Yellow Jackets Cafe gives Hernando students real-world job training
At Winding Waters K-8, Yellow Jackets Cafe is teaching Hernando students how to work, lead and communicate. The twice-weekly cafe is a real job-training pipeline, not just a coffee stop.

A cafe that functions like a workplace
At Winding Waters K-8 in Weeki Wachee, the Yellow Jackets Cafe is doing far more than pouring coffee. Every Tuesday and Thursday from 10 a.m. to 11:30 a.m., the room operates like a small business where students take orders, pour drinks, deliver brownies and serve teachers and staff, all while learning how to show up, communicate and follow through.
That matters because the program is built for students who need real-world experience, not just classroom instruction. High schoolers from Weeki Wachee High School travel to the K-8 campus twice a week and work alongside younger Exceptional Student Education students, creating a setting where job skills, social skills and independence are taught together instead of separately.
What students are actually learning
The cafe is designed as workforce preparation for students with a wide range of abilities, including autism, ADHD and intellectual impairments. In practice, that means students are learning how to answer phones, take orders accurately, speak with adults and complete tasks on a schedule, the same basic habits that employers expect in retail, food service, clerical work and other entry-level jobs.
The learning is not limited to drinks and baked goods. Students also design T-shirts and aprons, adding graphic arts to the mix and expanding the program into a broader career training model. That kind of hands-on work gives students a chance to see how creativity, customer service and production can fit together in a real workplace.
A program built across campuses
Anne McHugh, an employment specialist and ESE teacher, took over the Weeki Wachee High School coffee shop four years ago and expanded it into a broader career training program. The idea itself goes back about 10 years at the high school, which makes the cafe at Winding Waters K-8 part of a larger effort that has already shown it can last, adapt and grow.

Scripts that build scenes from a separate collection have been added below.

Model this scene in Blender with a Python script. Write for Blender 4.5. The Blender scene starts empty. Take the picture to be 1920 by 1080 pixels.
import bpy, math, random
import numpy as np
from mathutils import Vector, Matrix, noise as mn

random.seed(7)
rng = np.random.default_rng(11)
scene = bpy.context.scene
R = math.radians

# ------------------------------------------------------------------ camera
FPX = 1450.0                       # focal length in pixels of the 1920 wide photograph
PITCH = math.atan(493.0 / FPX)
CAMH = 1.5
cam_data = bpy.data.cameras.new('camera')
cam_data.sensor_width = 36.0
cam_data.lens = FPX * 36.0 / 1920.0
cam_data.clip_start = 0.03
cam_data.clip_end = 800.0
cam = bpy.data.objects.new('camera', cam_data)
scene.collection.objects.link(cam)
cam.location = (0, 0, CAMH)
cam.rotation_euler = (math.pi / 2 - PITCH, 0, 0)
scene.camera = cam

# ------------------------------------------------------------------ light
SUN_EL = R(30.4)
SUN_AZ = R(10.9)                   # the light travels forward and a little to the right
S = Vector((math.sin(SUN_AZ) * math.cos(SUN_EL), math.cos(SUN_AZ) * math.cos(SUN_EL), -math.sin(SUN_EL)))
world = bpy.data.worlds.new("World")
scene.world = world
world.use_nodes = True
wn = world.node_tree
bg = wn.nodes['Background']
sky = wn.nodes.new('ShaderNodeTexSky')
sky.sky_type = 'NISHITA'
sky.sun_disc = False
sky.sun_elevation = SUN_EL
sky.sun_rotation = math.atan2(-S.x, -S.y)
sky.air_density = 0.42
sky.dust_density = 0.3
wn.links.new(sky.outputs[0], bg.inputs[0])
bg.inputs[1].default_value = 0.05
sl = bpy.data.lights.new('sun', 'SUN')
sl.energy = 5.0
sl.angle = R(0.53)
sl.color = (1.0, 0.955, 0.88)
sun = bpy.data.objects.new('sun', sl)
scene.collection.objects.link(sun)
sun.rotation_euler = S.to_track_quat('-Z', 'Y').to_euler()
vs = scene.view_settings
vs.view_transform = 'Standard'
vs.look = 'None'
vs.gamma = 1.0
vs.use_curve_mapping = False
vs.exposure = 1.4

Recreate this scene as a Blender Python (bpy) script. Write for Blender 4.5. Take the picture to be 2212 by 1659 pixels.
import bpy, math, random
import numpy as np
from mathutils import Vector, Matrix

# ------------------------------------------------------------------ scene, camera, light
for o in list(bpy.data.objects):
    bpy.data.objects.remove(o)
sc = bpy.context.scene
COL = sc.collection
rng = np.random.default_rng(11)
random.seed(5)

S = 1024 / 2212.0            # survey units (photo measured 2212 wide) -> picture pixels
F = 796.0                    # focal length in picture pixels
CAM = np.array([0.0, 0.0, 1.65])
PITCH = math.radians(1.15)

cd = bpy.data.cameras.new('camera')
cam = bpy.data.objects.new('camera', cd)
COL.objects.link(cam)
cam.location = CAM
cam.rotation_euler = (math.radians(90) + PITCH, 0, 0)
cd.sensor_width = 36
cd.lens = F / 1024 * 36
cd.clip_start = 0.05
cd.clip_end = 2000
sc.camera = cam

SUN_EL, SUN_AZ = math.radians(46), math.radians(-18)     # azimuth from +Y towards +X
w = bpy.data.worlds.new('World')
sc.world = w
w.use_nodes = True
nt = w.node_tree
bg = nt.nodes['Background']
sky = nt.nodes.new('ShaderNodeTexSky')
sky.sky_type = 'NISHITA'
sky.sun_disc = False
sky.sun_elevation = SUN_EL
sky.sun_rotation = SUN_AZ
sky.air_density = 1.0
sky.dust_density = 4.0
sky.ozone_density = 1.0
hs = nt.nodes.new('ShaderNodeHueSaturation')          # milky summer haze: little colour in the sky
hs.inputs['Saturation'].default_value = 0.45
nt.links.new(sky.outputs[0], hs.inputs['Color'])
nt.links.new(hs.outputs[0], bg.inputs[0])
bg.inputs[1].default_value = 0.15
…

McHugh said the second site was needed, and the new campus gives older students a chance to build leadership skills while younger students gain confidence from working in a structured setting. That mix is important: the high school students are not just helping run the cafe, they are learning how to mentor, how to model workplace behavior and how to take responsibility for a team that depends on them.
The two campuses are close enough to make the collaboration workable. Winding Waters K-8 is at 12240 Vespa Way and serves PK-8 students, with school hours of 8:35 a.m. to 3:10 p.m. Weeki Wachee High School is at 12150 Vespa Way, serves grades 9-12 and runs from 7:20 a.m. to 2:10 p.m. That shared geography helps explain how a twice-weekly rotation can fit inside the school day without feeling like an add-on.

Why the confidence piece is not a small detail
For younger students, the biggest gain may be confidence. Jayden Vazquez, a seventh grader, now answers phones and takes detailed coffee orders, work that would have felt overwhelming just a year earlier. That kind of progress is not cosmetic. It is the difference between being sheltered from responsibility and being trusted with it.
The cafe gives students repeated practice in speaking clearly, listening carefully and completing tasks under light but real pressure. Those habits transfer well beyond school, whether a student eventually works in food service, office support, retail, child care or another job where customer interaction and reliability matter. For many families, that is the real value of the program: a pathway toward post-school independence that starts before graduation, not after it.
How the local effort fits federal transition policy
The cafe also lines up with the way federal special education policy is supposed to work. The U.S. Department of Education says work-based learning experiences are one of the five required pre-employment transition activities for students with disabilities, and those experiences include structured on-the-job training, internships, apprenticeships and similar activities. Under an IEP, transition planning is supposed to begin by age 16, with goals that point toward postsecondary education, vocational training, employment and independent living.
That framework is bigger than one school cafe, but Yellow Jackets Cafe shows what it looks like when policy becomes daily practice. The program fits into a continuum of services authorized under the Rehabilitation Act, including pre-employment transition services, transition services, job placement services, vocational rehabilitation and supported employment. In other words, the school is not improvising a hobby project. It is building an early work pipeline for students whose opportunities often depend on getting real experience before they leave campus.
The Hernando County School District says it works with students, parents and community stakeholders to prepare all students for a successful transition into a diverse and changing world, and this is the kind of program that makes that statement concrete. The district’s broader culture of inclusion and career preparation was also visible at Weeki Wachee High School’s third annual Special Olympics, which drew about 130 athletes countywide and included McHugh in a leadership role. That wider picture matters, because it shows the cafe is part of a school community that is trying to treat disability, transition and workforce readiness as connected issues, not separate ones.
For Hernando County, the lesson is practical and local. Yellow Jackets Cafe is not just serving coffee at 12240 Vespa Way. It is giving students on both sides of the special education pipeline a place to practice communication, leadership, responsibility and self-advocacy, the skills that make school feel like preparation for adult life instead of a dead end.